Data:
_ _ _ _ _

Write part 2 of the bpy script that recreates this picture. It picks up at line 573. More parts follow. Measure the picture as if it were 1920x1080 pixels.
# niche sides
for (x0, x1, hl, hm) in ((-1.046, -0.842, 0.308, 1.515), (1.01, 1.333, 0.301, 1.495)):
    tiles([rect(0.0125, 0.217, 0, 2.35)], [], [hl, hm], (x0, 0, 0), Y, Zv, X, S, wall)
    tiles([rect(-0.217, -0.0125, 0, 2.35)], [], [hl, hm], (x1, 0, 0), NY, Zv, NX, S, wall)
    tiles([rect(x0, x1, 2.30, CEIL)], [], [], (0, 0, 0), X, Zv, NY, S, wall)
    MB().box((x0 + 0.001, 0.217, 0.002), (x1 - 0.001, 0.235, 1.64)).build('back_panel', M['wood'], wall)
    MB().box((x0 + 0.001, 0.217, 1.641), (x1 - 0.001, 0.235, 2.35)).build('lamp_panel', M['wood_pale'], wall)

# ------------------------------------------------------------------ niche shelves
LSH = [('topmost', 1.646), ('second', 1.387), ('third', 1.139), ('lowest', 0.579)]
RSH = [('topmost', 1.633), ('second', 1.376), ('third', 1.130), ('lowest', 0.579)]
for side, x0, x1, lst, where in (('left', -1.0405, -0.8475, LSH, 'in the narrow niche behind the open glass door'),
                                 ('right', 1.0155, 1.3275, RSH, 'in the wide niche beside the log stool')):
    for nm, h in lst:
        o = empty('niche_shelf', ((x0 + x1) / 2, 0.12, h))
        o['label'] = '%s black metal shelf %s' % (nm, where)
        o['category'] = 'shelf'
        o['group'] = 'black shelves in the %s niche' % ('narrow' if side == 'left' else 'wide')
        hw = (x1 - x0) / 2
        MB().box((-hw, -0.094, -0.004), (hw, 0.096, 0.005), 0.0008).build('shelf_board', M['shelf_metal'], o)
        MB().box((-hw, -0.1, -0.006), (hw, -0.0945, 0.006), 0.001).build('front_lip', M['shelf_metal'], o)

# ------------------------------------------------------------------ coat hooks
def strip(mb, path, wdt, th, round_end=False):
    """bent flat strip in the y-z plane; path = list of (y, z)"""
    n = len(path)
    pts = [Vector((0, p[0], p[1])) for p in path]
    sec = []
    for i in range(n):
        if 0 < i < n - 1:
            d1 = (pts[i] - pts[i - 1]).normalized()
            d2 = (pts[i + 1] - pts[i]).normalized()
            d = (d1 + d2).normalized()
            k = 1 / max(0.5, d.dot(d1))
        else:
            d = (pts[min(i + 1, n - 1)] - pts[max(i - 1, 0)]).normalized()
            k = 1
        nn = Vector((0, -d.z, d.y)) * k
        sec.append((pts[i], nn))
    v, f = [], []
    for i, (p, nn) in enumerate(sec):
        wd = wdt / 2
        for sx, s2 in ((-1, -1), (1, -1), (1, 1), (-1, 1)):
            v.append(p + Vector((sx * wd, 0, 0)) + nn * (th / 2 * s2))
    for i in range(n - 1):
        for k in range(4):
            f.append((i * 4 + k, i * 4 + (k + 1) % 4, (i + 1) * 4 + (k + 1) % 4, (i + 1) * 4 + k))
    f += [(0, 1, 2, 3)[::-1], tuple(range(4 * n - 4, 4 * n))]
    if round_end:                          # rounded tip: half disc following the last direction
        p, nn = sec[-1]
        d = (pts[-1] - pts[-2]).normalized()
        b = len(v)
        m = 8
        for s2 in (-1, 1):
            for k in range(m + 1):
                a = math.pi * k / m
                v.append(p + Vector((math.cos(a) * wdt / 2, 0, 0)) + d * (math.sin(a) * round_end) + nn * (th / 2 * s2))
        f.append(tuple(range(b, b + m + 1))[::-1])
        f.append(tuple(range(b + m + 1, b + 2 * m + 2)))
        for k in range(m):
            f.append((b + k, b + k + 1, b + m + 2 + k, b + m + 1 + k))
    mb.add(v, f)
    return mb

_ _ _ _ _

Task directions: Verbatim output is expected for the lines from the start of the data to the line in which "MB().box((x0 + 0.001, 0.217, 1.641), (x1" appears, both included.

Result below:
Write part 2 of the bpy script that recreates this picture. It picks up at line 573. More parts follow. Measure the picture as if it were 1920x1080 pixels.
# niche sides
for (x0, x1, hl, hm) in ((-1.046, -0.842, 0.308, 1.515), (1.01, 1.333, 0.301, 1.495)):
    tiles([rect(0.0125, 0.217, 0, 2.35)], [], [hl, hm], (x0, 0, 0), Y, Zv, X, S, wall)
    tiles([rect(-0.217, -0.0125, 0, 2.35)], [], [hl, hm], (x1, 0, 0), NY, Zv, NX, S, wall)
    tiles([rect(x0, x1, 2.30, CEIL)], [], [], (0, 0, 0), X, Zv, NY, S, wall)
    MB().box((x0 + 0.001, 0.217, 0.002), (x1 - 0.001, 0.235, 1.64)).build('back_panel', M['wood'], wall)
    MB().box((x0 + 0.001, 0.217, 1.641), (x1 - 0.001, 0.235, 2.35)).build('lamp_panel', M['wood_pale'], wall)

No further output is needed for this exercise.